Im Widerspruch zu Herrn Kollegen Dr. Spies muss ich sagen, dass wir dieses Gesetzesvorhaben nicht für einen Widerspruch dazu halten, in diesem Gesetz weitere Maßnahmen vorzusehen, sondern das ist ein möglicher Baustein.

Herr Minister Grüttner, wenn ich es richtig in Erinnerung behalten habe, dann haben Sie gesagt: Wenn angesichts dieses Aufwandes auch nur zwei Fälle zutage treten oder verhindert werden, dann hat sich der Aufwand gelohnt. – Dazu kann ich nur sagen: Dem schließen wir uns an. – Diese durchaus bürokratische und aufwendige Angelegenheit hat in Hessen vermutlich dazu geführt, dass 25 Fälle entdeckt wurden.
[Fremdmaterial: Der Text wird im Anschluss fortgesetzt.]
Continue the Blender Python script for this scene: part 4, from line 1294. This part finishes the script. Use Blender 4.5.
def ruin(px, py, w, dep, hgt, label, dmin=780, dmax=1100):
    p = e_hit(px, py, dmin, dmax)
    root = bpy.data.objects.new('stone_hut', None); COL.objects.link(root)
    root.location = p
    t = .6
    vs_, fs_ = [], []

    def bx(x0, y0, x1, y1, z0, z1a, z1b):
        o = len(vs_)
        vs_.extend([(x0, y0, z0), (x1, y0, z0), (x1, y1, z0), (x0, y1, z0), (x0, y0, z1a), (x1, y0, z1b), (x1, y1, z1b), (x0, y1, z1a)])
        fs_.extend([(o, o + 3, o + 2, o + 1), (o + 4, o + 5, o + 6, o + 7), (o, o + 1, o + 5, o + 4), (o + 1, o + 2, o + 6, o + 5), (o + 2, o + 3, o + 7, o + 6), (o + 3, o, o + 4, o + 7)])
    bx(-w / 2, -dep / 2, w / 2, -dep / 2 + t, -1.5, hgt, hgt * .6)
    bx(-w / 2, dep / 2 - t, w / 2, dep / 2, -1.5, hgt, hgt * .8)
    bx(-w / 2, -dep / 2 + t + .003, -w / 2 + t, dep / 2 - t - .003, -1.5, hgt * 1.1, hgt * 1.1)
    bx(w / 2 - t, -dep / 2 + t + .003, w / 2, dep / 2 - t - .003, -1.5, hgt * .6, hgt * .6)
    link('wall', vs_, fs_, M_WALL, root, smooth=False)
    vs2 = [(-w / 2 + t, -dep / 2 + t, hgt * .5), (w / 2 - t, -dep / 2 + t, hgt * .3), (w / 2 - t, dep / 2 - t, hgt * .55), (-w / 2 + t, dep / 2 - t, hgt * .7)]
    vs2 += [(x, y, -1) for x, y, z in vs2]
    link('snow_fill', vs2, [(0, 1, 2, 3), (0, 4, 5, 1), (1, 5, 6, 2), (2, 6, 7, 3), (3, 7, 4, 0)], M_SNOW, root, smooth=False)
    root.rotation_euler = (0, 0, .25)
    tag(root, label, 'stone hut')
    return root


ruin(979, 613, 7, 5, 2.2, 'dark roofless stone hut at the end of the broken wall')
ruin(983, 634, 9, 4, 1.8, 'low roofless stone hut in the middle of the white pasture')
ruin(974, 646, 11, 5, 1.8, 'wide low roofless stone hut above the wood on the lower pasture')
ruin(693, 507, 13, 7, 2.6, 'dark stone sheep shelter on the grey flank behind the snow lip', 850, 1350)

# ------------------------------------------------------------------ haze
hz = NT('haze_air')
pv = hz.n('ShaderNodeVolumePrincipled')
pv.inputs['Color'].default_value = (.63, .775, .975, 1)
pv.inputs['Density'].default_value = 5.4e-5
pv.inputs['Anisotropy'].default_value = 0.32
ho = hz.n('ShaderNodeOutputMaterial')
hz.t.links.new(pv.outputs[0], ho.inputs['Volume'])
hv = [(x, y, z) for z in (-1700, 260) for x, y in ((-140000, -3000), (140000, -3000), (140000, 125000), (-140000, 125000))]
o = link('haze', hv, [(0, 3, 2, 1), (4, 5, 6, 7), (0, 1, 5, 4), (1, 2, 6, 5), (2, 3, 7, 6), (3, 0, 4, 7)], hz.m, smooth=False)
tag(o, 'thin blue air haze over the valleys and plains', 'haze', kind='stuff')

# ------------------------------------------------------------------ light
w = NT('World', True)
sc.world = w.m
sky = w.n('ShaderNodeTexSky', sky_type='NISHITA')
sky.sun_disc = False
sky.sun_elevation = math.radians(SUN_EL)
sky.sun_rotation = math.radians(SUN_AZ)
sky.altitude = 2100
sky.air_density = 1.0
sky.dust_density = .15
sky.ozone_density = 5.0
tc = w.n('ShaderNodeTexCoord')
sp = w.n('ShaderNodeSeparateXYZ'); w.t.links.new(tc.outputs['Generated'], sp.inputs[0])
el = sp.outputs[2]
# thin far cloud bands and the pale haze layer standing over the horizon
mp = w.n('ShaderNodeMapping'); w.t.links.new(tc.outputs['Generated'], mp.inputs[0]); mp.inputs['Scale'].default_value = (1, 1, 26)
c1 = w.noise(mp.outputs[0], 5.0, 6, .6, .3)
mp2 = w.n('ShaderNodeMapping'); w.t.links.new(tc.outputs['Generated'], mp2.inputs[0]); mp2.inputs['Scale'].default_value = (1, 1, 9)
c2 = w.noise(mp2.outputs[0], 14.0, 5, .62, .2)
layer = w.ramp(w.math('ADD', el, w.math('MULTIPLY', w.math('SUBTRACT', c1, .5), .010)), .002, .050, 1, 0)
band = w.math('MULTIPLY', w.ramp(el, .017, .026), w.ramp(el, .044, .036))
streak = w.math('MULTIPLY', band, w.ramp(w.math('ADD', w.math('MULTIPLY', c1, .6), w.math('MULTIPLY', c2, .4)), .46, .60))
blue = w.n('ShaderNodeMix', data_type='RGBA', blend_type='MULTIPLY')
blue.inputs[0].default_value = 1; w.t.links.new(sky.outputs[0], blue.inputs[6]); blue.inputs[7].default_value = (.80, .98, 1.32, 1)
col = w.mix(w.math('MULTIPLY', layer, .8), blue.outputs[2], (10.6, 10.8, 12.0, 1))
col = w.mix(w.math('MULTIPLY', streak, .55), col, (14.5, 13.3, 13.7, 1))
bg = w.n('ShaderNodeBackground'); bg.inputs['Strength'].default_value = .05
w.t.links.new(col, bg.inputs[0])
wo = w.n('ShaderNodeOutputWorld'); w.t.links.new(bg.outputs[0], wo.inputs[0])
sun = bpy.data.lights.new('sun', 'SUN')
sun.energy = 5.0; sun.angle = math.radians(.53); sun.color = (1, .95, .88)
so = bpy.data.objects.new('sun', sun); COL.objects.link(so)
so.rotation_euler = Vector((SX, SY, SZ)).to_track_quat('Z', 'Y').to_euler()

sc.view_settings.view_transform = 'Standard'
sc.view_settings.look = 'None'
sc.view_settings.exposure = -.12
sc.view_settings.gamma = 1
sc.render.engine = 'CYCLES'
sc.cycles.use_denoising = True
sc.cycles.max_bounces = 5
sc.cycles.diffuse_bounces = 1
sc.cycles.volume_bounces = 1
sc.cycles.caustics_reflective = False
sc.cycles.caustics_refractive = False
Ich glaube, das rechtfertigt den Aufwand.

Insofern stehen wir hinter den verpflichtenden Vorsorgeuntersuchungen und werden den Gesetzentwurf auch nicht ablehnen. Wir enthalten uns deshalb, weil wir der Auffassung sind, dass es vieler weiterer Bausteine der Prävention bedarf. Weil das alles nicht im Gesetzentwurf steht, ist also nicht das Entscheidende, was drinnen steht, sondern das, was fehlt. Deswegen ist er für uns nicht zustimmungsfähig.

Ich finde, die Landesregierung steht in der Pflicht, sich viel verstärkter darüber Gedanken zu machen, wie die Akteure vernetzt werden können, wie präventive Maßnahmen, wie frühe Hilfe, noch viel mehr vor Ort verstärkt

werden können. Das alles wird mit diesem Gesetzesvorhaben nicht bearbeitet. Deswegen wird es von uns auch keine Zustimmung erfahren.

Allerdings sind wir der Auffassung, dass die Vorsorgeuntersuchungen der richtige Baustein sind, und werden deshalb diesem Teil zustimmen. Weil so viel fehlt, führt das am Ende zu unserem Votum, dass wir bei der Enthaltung bleiben. – Ich bedanke mich.